Direction: Extract the lines between the ones holding "Reconstruct this image" and "return mnoise.noise(Vector((x, y, z)))", inclusive, exactly as written and nothing more.

Records for processing:
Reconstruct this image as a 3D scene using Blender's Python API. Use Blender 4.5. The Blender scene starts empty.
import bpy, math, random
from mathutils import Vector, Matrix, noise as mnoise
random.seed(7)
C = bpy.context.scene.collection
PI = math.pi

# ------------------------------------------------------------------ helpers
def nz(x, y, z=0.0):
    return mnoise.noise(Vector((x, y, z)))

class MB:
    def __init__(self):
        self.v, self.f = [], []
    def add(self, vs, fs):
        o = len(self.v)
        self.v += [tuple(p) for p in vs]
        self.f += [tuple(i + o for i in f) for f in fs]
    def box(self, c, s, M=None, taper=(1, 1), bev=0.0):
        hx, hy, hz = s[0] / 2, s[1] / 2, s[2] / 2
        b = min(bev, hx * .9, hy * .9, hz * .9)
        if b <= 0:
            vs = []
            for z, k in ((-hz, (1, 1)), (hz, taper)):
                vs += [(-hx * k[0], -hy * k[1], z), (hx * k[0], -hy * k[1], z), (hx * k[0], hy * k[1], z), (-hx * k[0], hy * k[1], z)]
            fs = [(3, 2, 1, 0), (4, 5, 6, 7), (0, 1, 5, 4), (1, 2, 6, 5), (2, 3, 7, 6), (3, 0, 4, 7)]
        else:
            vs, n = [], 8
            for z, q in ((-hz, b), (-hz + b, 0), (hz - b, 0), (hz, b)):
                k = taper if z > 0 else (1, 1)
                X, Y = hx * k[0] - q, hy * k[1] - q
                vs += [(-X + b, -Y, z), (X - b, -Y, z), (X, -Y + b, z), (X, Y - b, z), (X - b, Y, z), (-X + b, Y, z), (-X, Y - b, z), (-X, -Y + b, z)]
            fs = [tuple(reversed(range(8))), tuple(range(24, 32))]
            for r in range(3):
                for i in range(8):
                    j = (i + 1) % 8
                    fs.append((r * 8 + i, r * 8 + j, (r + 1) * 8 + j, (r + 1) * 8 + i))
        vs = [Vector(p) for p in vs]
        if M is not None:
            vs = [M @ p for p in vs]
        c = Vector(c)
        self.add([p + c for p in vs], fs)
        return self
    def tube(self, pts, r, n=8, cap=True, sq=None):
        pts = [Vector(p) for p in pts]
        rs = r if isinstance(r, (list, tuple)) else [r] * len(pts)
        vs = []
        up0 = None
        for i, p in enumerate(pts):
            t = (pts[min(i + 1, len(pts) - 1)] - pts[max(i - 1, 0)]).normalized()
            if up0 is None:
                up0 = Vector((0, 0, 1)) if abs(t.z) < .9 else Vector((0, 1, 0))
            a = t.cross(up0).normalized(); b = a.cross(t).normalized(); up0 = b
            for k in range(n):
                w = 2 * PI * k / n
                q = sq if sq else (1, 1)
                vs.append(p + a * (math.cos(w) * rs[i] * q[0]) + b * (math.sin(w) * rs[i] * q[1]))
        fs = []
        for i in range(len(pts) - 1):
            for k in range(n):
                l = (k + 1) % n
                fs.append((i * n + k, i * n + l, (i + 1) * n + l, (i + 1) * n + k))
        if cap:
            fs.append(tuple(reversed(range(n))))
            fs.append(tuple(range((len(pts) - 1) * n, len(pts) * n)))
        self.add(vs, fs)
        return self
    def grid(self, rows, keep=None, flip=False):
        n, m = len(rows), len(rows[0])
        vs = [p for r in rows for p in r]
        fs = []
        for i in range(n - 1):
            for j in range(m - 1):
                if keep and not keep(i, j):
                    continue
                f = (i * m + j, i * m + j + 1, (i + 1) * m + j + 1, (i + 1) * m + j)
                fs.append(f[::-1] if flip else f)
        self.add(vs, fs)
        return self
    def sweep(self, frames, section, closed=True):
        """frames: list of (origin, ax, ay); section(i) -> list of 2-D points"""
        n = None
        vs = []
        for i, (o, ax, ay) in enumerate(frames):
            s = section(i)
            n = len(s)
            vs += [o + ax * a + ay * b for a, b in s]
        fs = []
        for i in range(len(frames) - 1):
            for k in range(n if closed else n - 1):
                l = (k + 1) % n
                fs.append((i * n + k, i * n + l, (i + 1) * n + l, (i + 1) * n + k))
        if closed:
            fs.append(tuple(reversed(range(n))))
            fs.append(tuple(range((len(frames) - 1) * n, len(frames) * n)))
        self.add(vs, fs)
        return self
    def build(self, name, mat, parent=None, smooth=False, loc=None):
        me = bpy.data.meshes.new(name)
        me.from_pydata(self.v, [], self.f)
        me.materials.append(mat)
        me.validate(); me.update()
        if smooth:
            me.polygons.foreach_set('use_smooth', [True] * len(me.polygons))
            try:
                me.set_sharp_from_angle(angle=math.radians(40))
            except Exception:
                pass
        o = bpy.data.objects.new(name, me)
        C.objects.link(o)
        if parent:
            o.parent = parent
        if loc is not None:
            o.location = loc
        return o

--

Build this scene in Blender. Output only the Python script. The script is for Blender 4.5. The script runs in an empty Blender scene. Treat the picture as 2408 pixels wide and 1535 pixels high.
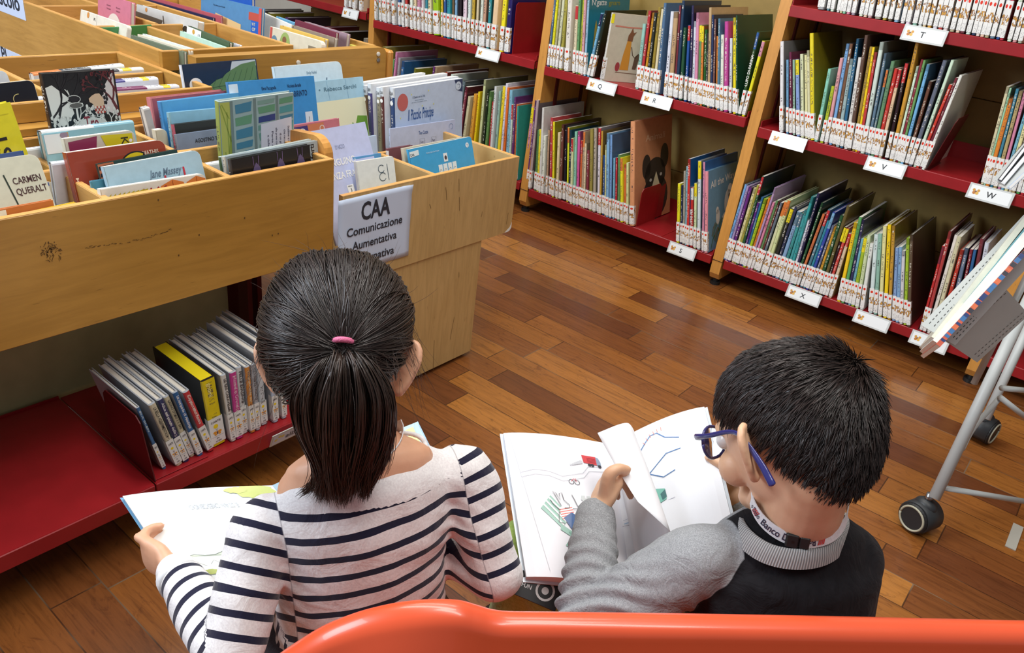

* * *

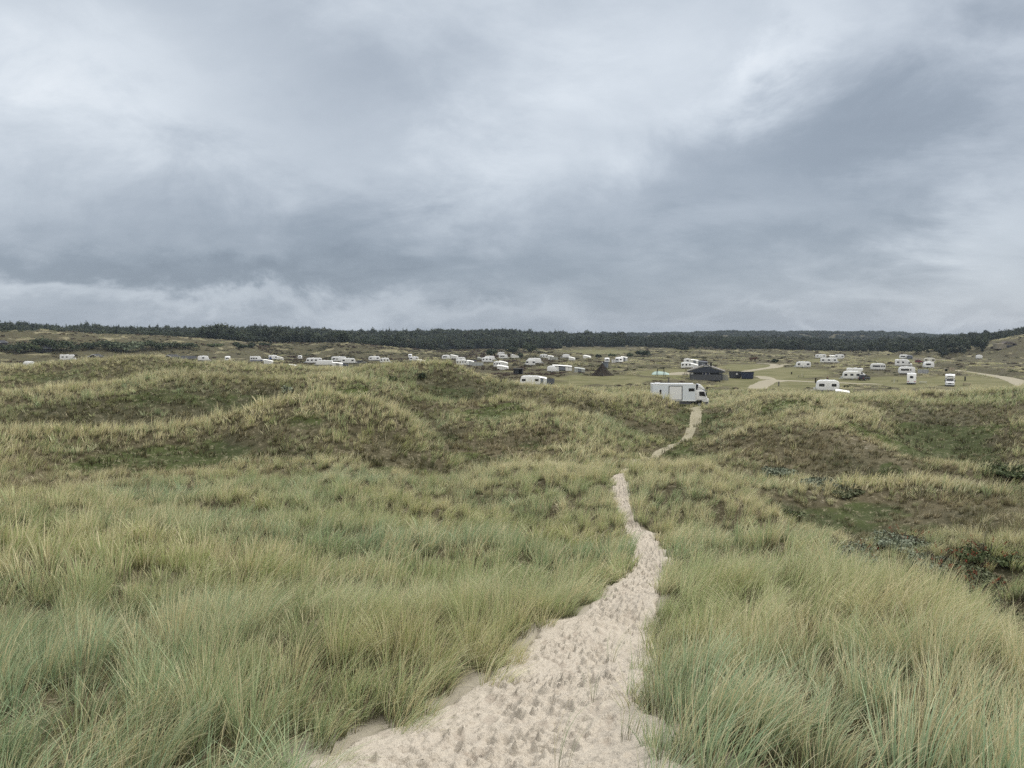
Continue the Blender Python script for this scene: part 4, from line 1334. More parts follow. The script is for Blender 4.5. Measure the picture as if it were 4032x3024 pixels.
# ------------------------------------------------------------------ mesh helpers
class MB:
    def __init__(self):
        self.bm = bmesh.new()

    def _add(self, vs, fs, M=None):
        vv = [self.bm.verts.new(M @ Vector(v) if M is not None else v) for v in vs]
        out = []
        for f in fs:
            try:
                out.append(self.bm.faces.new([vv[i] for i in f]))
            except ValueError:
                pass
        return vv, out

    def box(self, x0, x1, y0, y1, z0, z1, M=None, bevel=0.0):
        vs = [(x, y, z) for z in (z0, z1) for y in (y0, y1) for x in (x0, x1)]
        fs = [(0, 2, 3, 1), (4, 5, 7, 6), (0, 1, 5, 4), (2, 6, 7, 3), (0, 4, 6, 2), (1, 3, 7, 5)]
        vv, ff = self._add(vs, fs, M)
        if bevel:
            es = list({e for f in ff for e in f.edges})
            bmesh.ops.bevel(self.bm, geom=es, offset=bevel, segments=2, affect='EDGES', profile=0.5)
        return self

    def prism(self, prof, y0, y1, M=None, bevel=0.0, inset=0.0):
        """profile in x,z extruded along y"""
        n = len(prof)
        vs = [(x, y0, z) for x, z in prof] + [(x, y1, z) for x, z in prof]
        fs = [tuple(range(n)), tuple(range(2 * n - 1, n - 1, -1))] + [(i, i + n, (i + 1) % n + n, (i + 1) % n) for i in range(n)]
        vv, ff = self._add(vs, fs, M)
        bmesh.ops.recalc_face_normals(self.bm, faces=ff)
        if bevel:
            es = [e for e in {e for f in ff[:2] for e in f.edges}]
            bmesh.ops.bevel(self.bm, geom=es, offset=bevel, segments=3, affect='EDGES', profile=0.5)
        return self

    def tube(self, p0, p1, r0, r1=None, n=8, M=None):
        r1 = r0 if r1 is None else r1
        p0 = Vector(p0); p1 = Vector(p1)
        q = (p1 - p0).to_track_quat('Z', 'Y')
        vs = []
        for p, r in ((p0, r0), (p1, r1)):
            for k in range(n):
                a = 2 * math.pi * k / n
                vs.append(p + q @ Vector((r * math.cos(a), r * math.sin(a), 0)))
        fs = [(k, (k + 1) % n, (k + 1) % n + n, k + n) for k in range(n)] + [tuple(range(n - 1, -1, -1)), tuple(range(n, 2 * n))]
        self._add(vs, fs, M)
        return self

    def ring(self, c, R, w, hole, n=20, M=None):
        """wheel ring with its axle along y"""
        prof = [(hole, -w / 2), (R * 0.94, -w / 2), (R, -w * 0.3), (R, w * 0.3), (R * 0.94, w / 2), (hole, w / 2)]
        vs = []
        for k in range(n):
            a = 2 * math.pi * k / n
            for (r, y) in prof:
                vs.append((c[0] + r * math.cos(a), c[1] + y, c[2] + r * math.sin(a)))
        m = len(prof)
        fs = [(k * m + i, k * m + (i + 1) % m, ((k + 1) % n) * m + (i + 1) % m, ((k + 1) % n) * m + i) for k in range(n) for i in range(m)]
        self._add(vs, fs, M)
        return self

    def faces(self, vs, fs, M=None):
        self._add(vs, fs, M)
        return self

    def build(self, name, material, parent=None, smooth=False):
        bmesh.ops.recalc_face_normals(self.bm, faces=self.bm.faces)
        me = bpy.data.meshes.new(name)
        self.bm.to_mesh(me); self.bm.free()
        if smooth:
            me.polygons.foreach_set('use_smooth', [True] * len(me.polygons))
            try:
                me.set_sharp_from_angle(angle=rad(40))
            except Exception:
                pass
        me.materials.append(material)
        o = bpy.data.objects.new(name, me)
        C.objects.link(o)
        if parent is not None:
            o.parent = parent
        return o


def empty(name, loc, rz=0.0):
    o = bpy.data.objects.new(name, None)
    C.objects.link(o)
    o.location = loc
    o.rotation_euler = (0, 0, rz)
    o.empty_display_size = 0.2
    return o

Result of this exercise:
Reconstruct this image as a 3D scene using Blender's Python API. Use Blender 4.5. The Blender scene starts empty.
import bpy, math, random
from mathutils import Vector, Matrix, noise as mnoise
random.seed(7)
C = bpy.context.scene.collection
PI = math.pi

# ------------------------------------------------------------------ helpers
def nz(x, y, z=0.0):
    return mnoise.noise(Vector((x, y, z)))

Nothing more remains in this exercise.